Eine solche Tat wäre heute kaum mehr möglich
Nach dem Jahrhundert-Raub stärkte und professionalisierte die Post ihr Sicherheitsmanagement. Hochrisikotransporte etwa hat die Post ausgelagert. Und auch die Sicherheitsmassnahmen der Banken sind heute ausgefeilter und die Ermittlungstechnologie der Polizei mit Videokameras und Handyüberwachung viel besser.
Banken oder Poststellen seien heute weniger attraktive Tatobjekte, sagte Nora Markwalder, Professorin für Strafrecht, Strafprozessrecht und Kriminologie an der Universität St. Gallen vor einem Jahr in einem SRF-Beitrag. Auch sei die Beute, die potenziell erwartet werden könne, heute tiefer. Man könne davon ausgehen, dass weniger Bargeld direkt am Schalter vorrätig ist als in früheren Jahren. Stichworte dazu sind die Digitalisierung des Zahlungsverkehrs und die Umstellung auf bargeldlose Kartenzahlungen.

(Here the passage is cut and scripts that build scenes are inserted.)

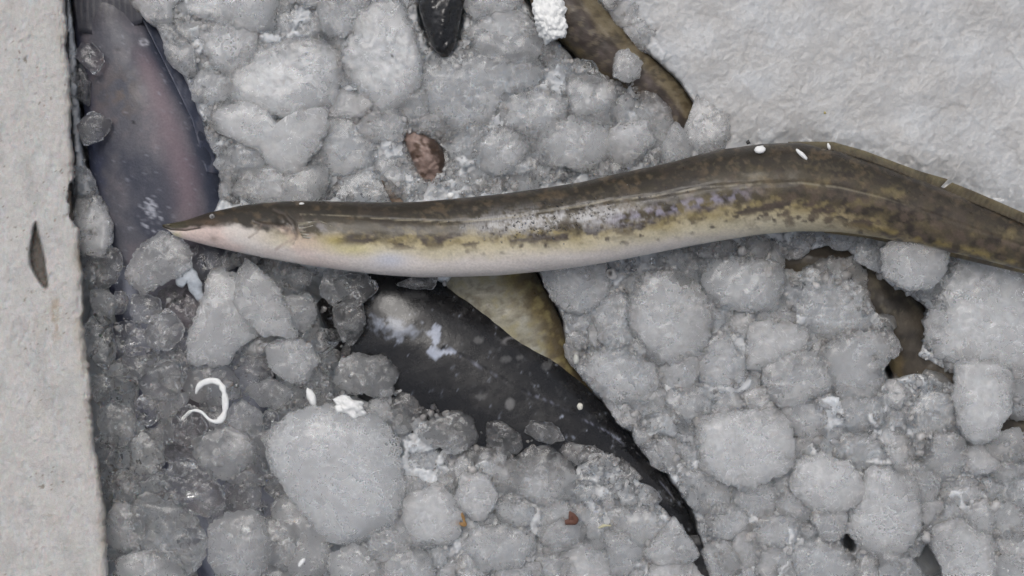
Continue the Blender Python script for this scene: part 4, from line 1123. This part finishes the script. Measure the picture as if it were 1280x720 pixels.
T('02', [(980,520),(1090,510),(1110,600),(1060,690),(990,680)], .55, .6, 0, 'sugary ice patch between the notched lump and the pinkish hollow', z=2)
T('02', [(1230,640),(1330,600),(1420,650),(1420,760),(1260,770)], .3, .6, 0, 'pale ice lump at the lower edge below the big smooth slab', z=4)
# --- lower middle
T('12', [(690,150),(760,135),(825,170),(825,220),(760,215),(700,180)], .7, .9, 0, 'clear ice nugget overlapping the lower flank of the black fish', z=10)
T('12', [(890,270),(930,235),(990,250),(1015,310),(960,335),(900,320)], .6, .8, 0, 'grey clear ice nugget near the narrowing tail of the black fish', z=6)
T('12', [(410,390),(520,320),(560,370),(575,480),(520,500),(440,440)], .12, .6, 5, 'pointed white ice chunk below the black fish belly')
T('12', [(230,450),(330,380),(430,440),(440,530),(390,580),(290,580)], .15, .6, 4, 'rounded white ice chunk right of the big smooth slab')
T('12', [(830,390),(880,360),(990,375),(985,415),(900,420),(840,425)], .75, .8, 5, 'long shiny ice sliver left of the black fish tail')
T('12', [(580,430),(700,430),(710,500),(640,540),(585,500)], .3, .6, 2, 'greyish ice chunk above the red-brown husk')
T('12', [(660,290),(730,225),(830,240),(880,330),(850,420),(720,430),(650,370)], .22, .55, 4, 'snowy ice mound between the black fish and the red-brown husk')
T('12', [(840,600),(920,590),(1005,600),(1010,760),(840,760)], .15, .5, 3, 'flat pale ice block at the lower edge under the red-brown husk')
T('12', [(130,650),(210,610),(310,630),(340,700),(320,770),(120,770)], .25, .5, 2, 'grainy ice block at the lower edge under the straw bit')
T('12', [(1010,390),(1060,360),(1105,390),(1095,450),(1030,450)], .6, .8, 4, 'glassy ice nub in the curve of the black fish tail')
T('12', [(1105,380),(1145,370),(1200,420),(1190,455),(1130,440)], .65, .8, 4, 'round ice bead touching the black fish tail')
T('12', [(500,250),(600,230),(660,290),(640,400),(560,360),(500,310)], .3, .6, 3, 'frosted ice chunk above the pointed white chunk')
T('12', [(320,130),(420,90),(520,120),(500,220),(380,240),(310,200)], .5, .6, 3, 'crumbly glassy ice heap along the black fish belly')
T('12', [(190,90),(240,30),(310,70),(320,140),(250,180),(195,150)], .55, .7, 3, 'crumbly ice knob at the left end of the black fish belly')
T('12', [(540,140),(620,130),(690,190),(650,260),(560,230)], .55, .7, 3, 'translucent ice knob beside the clear nugget on the black fish')
T('12', [(1030,480),(1110,450),(1190,480),(1230,560),(1130,600),(1040,560)], .3, .5, 2, 'coarse ice block left of the tip of the black fish tail')
T('12', [(470,560),(620,540),(720,560),(700,660),(560,680),(470,640)], .3, .4, 1, 'flat greyish ice between the straw bit and the red-brown husk')
# --- middle right
T('11', [(725,300),(860,260),(1000,265),(1010,330),(960,410),(860,435),(790,390)], .2, .6, 4, 'pale ice slab tucked under the eel belly right of the olive fish')
T('11', [(1100,420),(1130,350),(1250,330),(1330,390),(1370,520),(1280,620),(1170,590),(1090,510)], .12, .5, 6, 'big milky ice mound under the middle of the eel')
T('11', [(895,620),(960,580),(1060,590),(1170,640),(1190,740),(1000,770),(900,690)], .2, .55, 4, 'rounded ice slab to the right of the oval grey-white pellet')
T('11', [(830,450),(880,425),(935,450),(920,510),(860,515)], .45, .8, 3, 'crumbly ice nub at the edge of the olive fish, upper one')
T('11', [(840,525),(900,510),(920,560),(880,590),(845,575)], .5, .8, 3, 'crumbly ice nub at the edge of the olive fish, lower one')
T('11', [(960,420),(1030,350),(1095,400),(1090,500),(1110,560),(980,560)], .25, .55, 4, 'frosted ice chunk left of the big milky mound')
T('11', [(170,325),(300,310),(440,320),(400,355),(230,362)], .8, .5, 0, 'thin wet ice crust between the eel belly and the black fish', z=8)
T('11', [(0,310),(90,300),(130,350),(110,420),(30,430),(-20,380)], .6, .8, 0, 'knobbly ice lump at the left end of the black fish below the eel', z=6)
T('11', [(15,450),(70,430),(95,480),(80,525),(30,525)], .75, .9, 0, 'shiny ice bead at the left end of the black fish', z=6)
T('11', [(60,640),(140,600),(200,650),(225,740),(120,760),(60,720)], .5, .7, 0, 'round grey ice lump against the left flank of the black fish', z=7)
T('11', [(1010,265),(1090,250),(1170,245),(1150,320),(1060,320)], .8, .5, 0, 'dim clear ice in the shade under the eel belly', z=-2)
T('11', [(1170,240),(1280,225),(1340,260),(1280,330),(1180,300)], .55, .6, 2, 'glinting ice lump right under the eel belly')
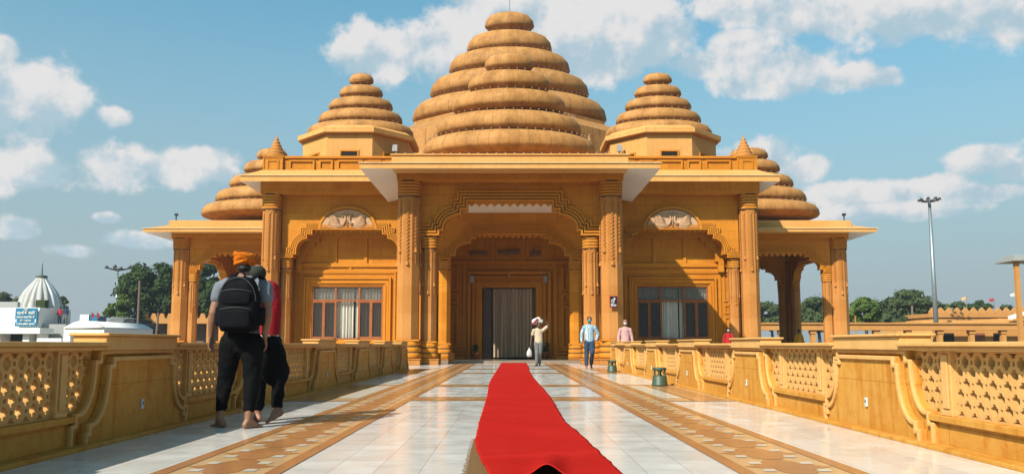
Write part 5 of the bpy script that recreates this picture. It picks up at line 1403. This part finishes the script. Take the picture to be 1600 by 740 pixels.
hL, kL, aL = j(362, 535, .0), j(353, 590, .04), j(343.5, 652, .02); hR, kR, aR = j(394, 535, 0), j(394, 592, .02), j(387.5, 656, -.05)
chain(mb, [hL, kL, aL], [.09, .06, .036]); chain(mb, [hR, kR, aR], [.09, .06, .036]); chain(mb, [kL, kL.lerp(aL, .35), aL], [.058, .060, .036]); chain(mb, [kR, kR.lerp(aR, .35), aR], [.058, .060, .036])
aL.z = max(aL.z, .075); aR.z = max(aR.z, .075)
hl = Vector((aL.x+.045, aL.y+.0, 0)); foot(mb, aL, hl, hl+Vector((-.17, .17, 0)))
hr_ = Vector((aR.x-.02, aR.y-.03, 0)); foot(mb, aR, hr_, hr_+Vector((.13, .19, 0)))
part(mb, 'body', 'skin', P1, base, .0075, 4)
mb = MB()
chain(mb, [j(380, 448, .02), j(380, 480, .03), j(378, 522, .02)], [.145, .142, .150], 20, (1.22, .78))
seg(mb, j(353, 446, .02), j(408, 446, .02), .082, .082); seg(mb, j(372, 438, .02), j(392, 438, .02), .055, .055)
for a, b in ((L[0], L[1]), (Rr[0], Rr[1])): seg(mb, a, a.lerp(b, .45), .082, .078)
part(mb, 'tshirt', 'tee_grey', P1, base, .010, 4, .014, .09)
mb = MB()
seg(mb, j(377, 520, .02), j(378, 540, .02), .155, .150, 20, (1.15, .85))
for h, k_, a, e in ((hL, kL, aL, .72), (hR, kR, aR, .70)):
    chain(mb, [h, h.lerp(k_, .5), k_, k_.lerp(a, e*.5), k_.lerp(a, e)], [.122, .106, .086, .074, .060])
    seg(mb, k_.lerp(a, e), k_.lerp(a, e+.02), .062, .060)
part(mb, 'trousers', 'black', P1, base, .010, 4, .026, .08)
mb = MB(); hc = j(381, 407, .02)
mb.ball(hc+Vector((0, .0, .015)), (.098, .115, .078), 20, 12)
for i in range(7):
    t = -.5+i/6.0; mb.tube([hc+Vector((cos(q)*(.096-.03*abs(t)), sin(q)*(.116-.03*abs(t)), t*.085+(.045 if i%2 else .022)*cos(q+.7*i)+.02)) for q in [2*pi*m/20 for m in range(21)]], .0165, 8)
mb.tube([hc+Vector((.02, -.11, .05)), hc+Vector((.06, -.09, .0)), hc+Vector((.085, -.03, -.045))], .018, 8)
part(mb, 'turban', 'turban', P1, base, .006, 2)
mb = MB(); mb.ball(j(382, 419, .0), (.070, .075, .045), 14, 8); part(mb, 'hair', 'hair', P1, base, .008, 2)
mb = MB(); w = j(414, 519, .02); mb.tube([w+Vector((.036*cos(q), .036*sin(q), .008*cos(q))) for q in [2*pi*m/14 for m in range(15)]], .006, 6); mb.build('bracelet', 'steel', P1, base)
# backpack
pb = j(375, 512, -.2)
BP = thing('backpack', 'large black backpack worn by the man with the orange turban', 'backpack', pb)
mb = MB(); c = j(375, 474, -.22); rings = []
prof = [(-.285, .13, .075), (-.275, .175, .10), (-.22, .198, .125), (-.08, .205, .135), (.08, .195, .125), (.18, .170, .105), (.25, .125, .080), (.275, .07, .05)]
for z, rx, ry in prof:
    ring = []
    for m in range(36):
        a = 2*pi*m/36; ca, sa = cos(a), sin(a); e = (abs(ca)**3.4+abs(sa)**3.4)**(-1/3.4); ring.append((c.x+rx*e*ca, c.y+ry*e*sa, c.z+z))
    rings.append(ring)
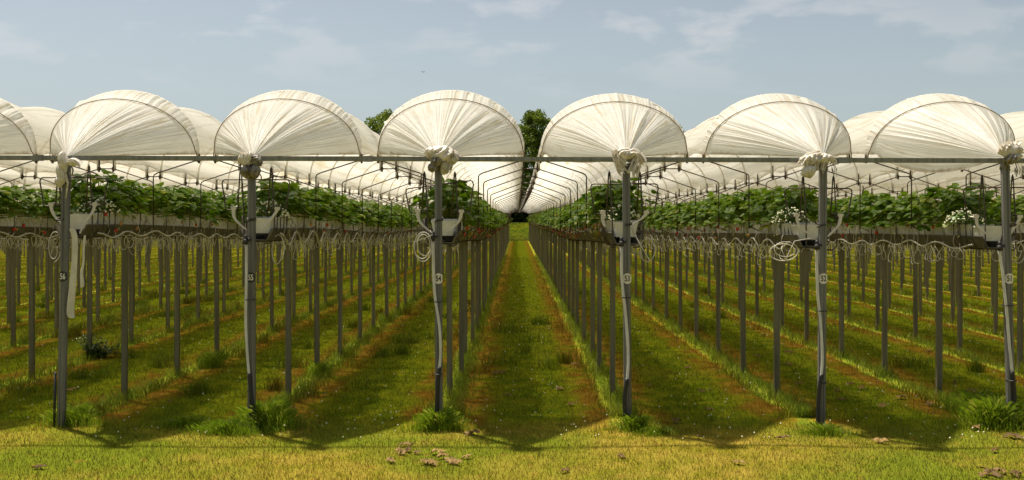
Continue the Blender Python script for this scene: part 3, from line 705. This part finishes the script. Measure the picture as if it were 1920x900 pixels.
# ------------------------------------------------------------------ troughs, strawberry plants, berries
def trough_mesh(L=.49, W=.195, w=.15, H=.13):
    m = M(); l = L/2; t = .006
    o = [(-W/2, -l), (W/2, -l), (W/2, l), (-W/2, l)]; b = [(-w/2, -l+.018), (w/2, -l+.018), (w/2, l-.018), (-w/2, l-.018)]
    rim = [(x*1.05, y*1.012) for x, y in o]; ins = [(x*.93, y*.97) for x, y in o]
    vs_ = [(x, y, 0) for x, y in b]+[(x, y, H-.012) for x, y in o]+[(x, y, H-.012) for x, y in rim]+[(x, y, H) for x, y in rim]+[(x, y, H) for x, y in ins]+[(x*.95, y*.98, H-.025) for x, y in ins]
    fs = [(3, 2, 1, 0)]
    for q in range(5): fs += [(q*4+i, q*4+(i+1) % 4, q*4+4+(i+1) % 4, q*4+4+i) for i in range(4)]
    m.add(vs_, fs); m.add([(x*.95, y*.98, H-.025) for x, y in ins], [(0, 1, 2, 3)], 1); return m
TM = trough_mesh(); trough_me = TM.mesh('trough', [m_pot, m_compost], False)
def leaflet(m, base, d, up, size, r, mi=0, curl=.0):
    d = d.normalized(); sdv = d.cross(up)
    if sdv.length < 1e-3: sdv = Vector((1, 0, 0))
    sdv.normalize(); n = sdv.cross(d).normalized()
    def P(a, b_, h): return tuple(base+d*(a*size)+sdv*(b_*size)+n*(h*size))
    vs_ = [P(0, 0, 0), P(.22, -.30, .05), P(.60, -.42, .06), P(.92, -.22, -.02-curl), P(1.0, 0, -.08-curl), P(.92, .22, -.02-curl), P(.60, .42, .06), P(.22, .30, .05), P(.5, 0, -.07)]
    m.add(vs_, [(0, 1, 8), (1, 2, 8), (2, 3, 8), (3, 4, 8), (4, 5, 8), (5, 6, 8), (6, 7, 8), (7, 0, 8)], mi, r)
def plant_mesh(seed, n=92, size=.076, H=.305):
    r = random.Random(seed); m = M()
    for i in range(n):
        y0 = r.uniform(-.2, .2); b = Vector((r.uniform(-.04, .04), y0, 0)); a = r.uniform(0, 2*PI)
        lv = i/n; reach = r.uniform(.04, .235); h = H*(1-.6*r.random()**1.5)*(1-.45*(reach/.24)**2)
        if r.random() < .24: h = r.uniform(-.01, .11); reach = r.uniform(.15, .22)
        c = b+Vector((math.cos(a)*reach, math.sin(a)*reach*.7, h))
        mid = b.lerp(c, .5)+Vector((0, 0, h*.18))
        if r.random() < .5: m.tube([b, mid, c], [.0022, .002, .0016], 3, 1, r=r.uniform(0, .6))
        ou = Vector((math.cos(a), math.sin(a), r.uniform(-.5, .25))); up = Vector((math.cos(a)*r.uniform(-.1, .7), math.sin(a)*r.uniform(-.1, .7), 1)).normalized()
        s0 = size*r.uniform(.75, 1.25); rr = r.random()
        for da in (-1.25, 0, 1.25):
            dd = Matrix.Rotation(da, 3, up) @ ou; leaflet(m, c, dd+Vector((0, 0, r.uniform(-.3, .15))), up, s0*(1.0 if da == 0 else .92), min(1, max(0, rr+r.uniform(-.12, .12))), 0, r.uniform(0, .12))
    for i in range(22):      # runners and fruit stalks spilling over the sides
        sd_ = r.choice((-1, 1)); y0 = r.uniform(-.23, .23); l = r.uniform(.02, .13)*r.random(); dy = r.uniform(-.08, .08)
        pts = [(sd_*.03, y0, .02), (sd_*.10, y0+dy*.5, .045+r.uniform(-.02, .03)), (sd_*.135, y0+dy, .01), (sd_*(.14+r.uniform(0, .03)), y0+dy*1.3, -l)]
        m.tube(pts, .0016, 3, 1, r=r.random())
        if r.random() < .5:
            c = Vector(pts[-1]); leaflet(m, c, Vector((sd_*.5, r.uniform(-1, 1), r.uniform(-1, .2))), Vector((sd_, 0, .5)), .022, r.uniform(.4, 1), 1)
    return m
PM = [plant_mesh(i) for i in range(7)]; plant_me = [q.mesh('strawberry_plant', [m_leaf, m_stem]) for q in PM]
def berry_mesh(mt, s0=1.0):
    m = M(); G_ = []; prof = [(0, 0), (.55, .06), (.95, .25), (1, .45), (.82, .75), (.45, 1.02), (0, 1.12)]
    for rr, zz in prof: G_.append([(rr*.0135*s0*math.cos(2*PI*j/10), rr*.0135*s0*math.sin(2*PI*j/10), -zz*.030*s0) for j in range(11)])
    m.grid(G_, 0)
    for j in range(5):
        a = 2*PI*j/5; c = math.cos(a); s1 = math.sin(a); m.add([(0, 0, .002), (c*.012-s1*.004, s1*.012+c*.004, .001), (c*.018*s0, s1*.018*s0, -.003), (c*.012+s1*.004, s1*.012-c*.004, .001)], [(0, 1, 2, 3)], 1)
    m.tube([(0, 0, .03), (0, 0, 0)], .0016, 4, 1); return m.mesh('strawberry', [mt, m_calyx])
berry_me = [berry_mesh(m_berry, 1.15), berry_mesh(m_unripe), berry_mesh(m_unripe, .7), berry_mesh(m_berry, .95)]
NIND = {-5: 6, -4: 12, -3: 19, -2: 28, -1: 40, 0: 40, 1: 28, 2: 19, 3: 12, 4: 6}
rp = random.Random(9); farT = M(); farP_v = []; farP_f = []; farP_r = []; nfv = 0
def wordj(j): return ORD[j]+' from the front' if j < 12 else 'past the twelfth'
for k in range(-8, 8):
    sd_ = 1 if k < 0 else -1; nt_ = int((YEND-7.9)/.51)
    for j in range(nt_):
        Y = 7.90+.25+.51*j; z = zg(k, Y)+.050
        if j < NIND.get(k, 0):
            rn = rowname(k)
            o = obj('planter_trough', trough_me, None, (XR(k)+rp.uniform(-.006, .006), Y, z), rp.uniform(-.012, .012)); tag(o, 'white planter trough of %s, %s' % (rn, wordj(j)), 'trough', 'white troughs in the gutters')
            sc0 = rp.uniform(.9, 1.13)*(1.12 if (k == 0 and j == 0) or (k == -2 and j == 0) else 1)
            p = obj('strawberry_plant', rp.choice(plant_me), None, (XR(k), Y, z+.12), rp.choice((0, PI))+rp.uniform(-.1, .1), (1.0, 1.0, sc0)); tag(p, 'leafy strawberry clump of %s, %s' % (rn, wordj(j)), 'strawberry plant', 'strawberry plants along the gutters')
            for q in range(rp.choice((0, 1, 2, 3)) if k in (-1, 0) else rp.choice((0, 1, 2, 2, 3))):
                a = p.rotation_euler.z; lx = (rp.uniform(.118, .15))*sd_*(1 if rp.random() < .85 else -1); ly = rp.uniform(-.22, .22); lz = rp.uniform(-.13, .03)
                ca, sa = math.cos(-a), math.sin(-a); b = obj('strawberry', rp.choice(berry_me), p, (lx*ca-ly*sa, lx*sa+ly*ca, lz/sc0), rp.uniform(0, 6), (1, 1, 1/sc0))
        else:
            farT.add([(x+XR(k), y+Y, z_+z) for x, y, z_ in TM.v[:12]], [f for f in TM.f[:9]])
            nlf = 130 if k in (-1, 0) and Y < 45 else (46 if Y < 30 else 26)
            rq = np.random.default_rng((k+20)*1000+j); a = rq.uniform(0, 6.28, nlf); rc = rq.uniform(.03, .23, nlf); hh = rq.uniform(.04, .34, nlf)*(1-.5*(rc/.21)**2)+rq.uniform(-.06, .02, nlf)
            ctr = np.stack([XR(k)+np.cos(a)*rc, Y+rq.uniform(-.24, .24, nlf), z+.12+hh], 1)
            e1 = rq.normal(size=(nlf, 3)); e1 /= np.linalg.norm(e1, axis=1)[:, None]; e2 = np.cross(e1, rq.normal(size=(nlf, 3))); e2 /= np.linalg.norm(e2, axis=1)[:, None]
            sz = (rq.uniform(.035, .06, nlf)*(1 if nlf > 60 else 1.35))[:, None]
            farP_v.append(np.stack([ctr-e1*sz, ctr-e2*sz*.7, ctr+e1*sz, ctr+e2*sz*.7], 1).reshape(-1, 3)); farP_r.append(rq.uniform(0, 1, nlf))
tag(obj('planter_troughs', farT.mesh('planter_troughs', m_pot, False)), 'white troughs lined up deep into the field', 'troughs', kind='stuff')
V = np.concatenate(farP_v); F = np.arange(len(V)).reshape(-1, 4)
tag(obj('strawberry_foliage', quadmesh('strawberry_foliage', V, F, m_leaf, np.concatenate(farP_r))), 'strawberry foliage running on deep into the field', 'strawberry plants', kind='stuff')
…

Diese Entwicklung bestätigt auch die Statistik. Die Zahlen in der Kriminalstatistik schwanken zwar stark, bei sämtlichen Raubdelikten ist aber eine leicht abnehmende Tendenz erkennbar. Banken werden heutzutage seltener überfallen als früher. Ein Raubüberfall in der Grösse des Fraumünster-Postraubes vor 25 Jahren wäre heute kaum mehr denkbar. «Das hat sich alles in den digitalen Raum verlagert. Es gibt eine massive Zunahme von Cyberkriminalität», sagt der ehemalige Bezirksanwalt Rolf Jäger.